I’ve already shared this piece elsewhere, but might as well post it here. This story is almost like a piece of fantasy fiction that’s waiting to be written — and a metaphor to which I keep coming back to describe flux.
Imagine a warrior who sets out to slay the dragon. The warrior has the sharpest sword, the best armor, and is in the top physical shape. The dragon is looming large, and the warrior bravely rushes forth. What the warrior doesn’t know is that this is a fractal dragon. You can’t defeat a fractal dragon with a sword. So our courageous, yet unwitting warrior lands mighty blows on the dragon. The warrior moving in perfect form, one with the sword. You might look at this feat of precision and go: wow, this warrior is so amazing at crushing the dragon into a million bits! Look at them go! Except… each bit is a tiny dragon-fractal. A few hundred more valiant slashes and the warrior will be facing a new kind of opponent: the hive of the dragon sand. The warrior’s blade will woosh harmlessly through the sand and all we can hope is that the warrior has dragon-sandblast-proof defenses (hint: nope).

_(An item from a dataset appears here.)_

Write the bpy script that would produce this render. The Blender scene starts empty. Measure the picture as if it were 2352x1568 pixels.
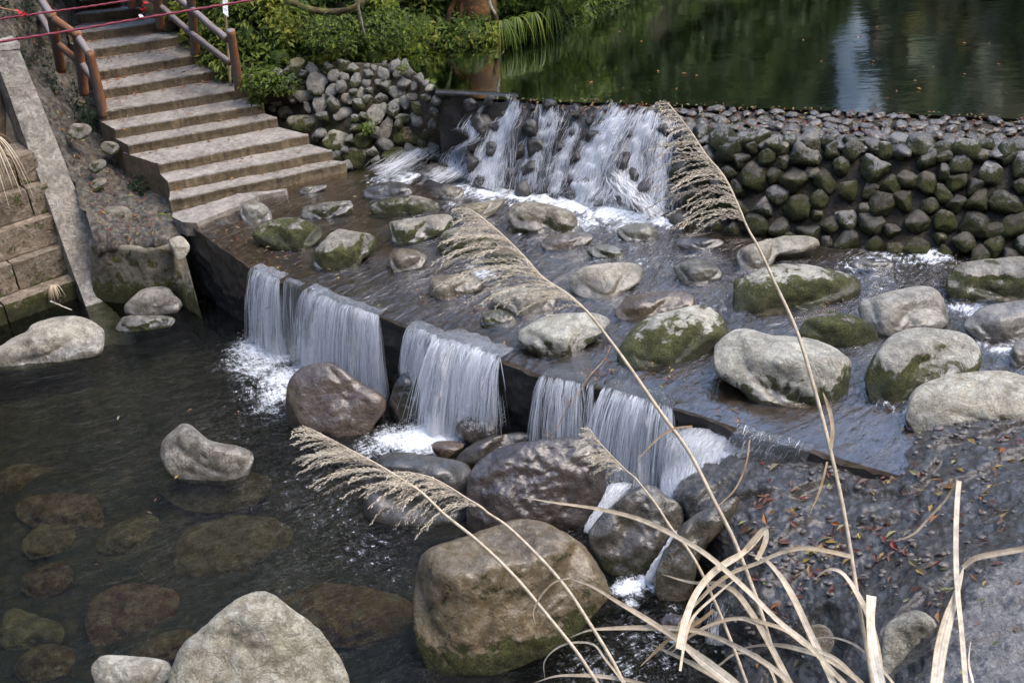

This weird effect of flux is something that we engineering souls need to be keenly aware of. When we find ourselves in that confident, exhilarating problem-solving mindset, it is on us to pause and reflect: are we perchance facing the fractal dragon? Will each “solution” create an army of different kinds of problems, each more and more immune to the tools we applied to the original problem? And if/when we recognize the fractal dragon, do we have the access tools that aren’t our mighty sword we’re so fond of?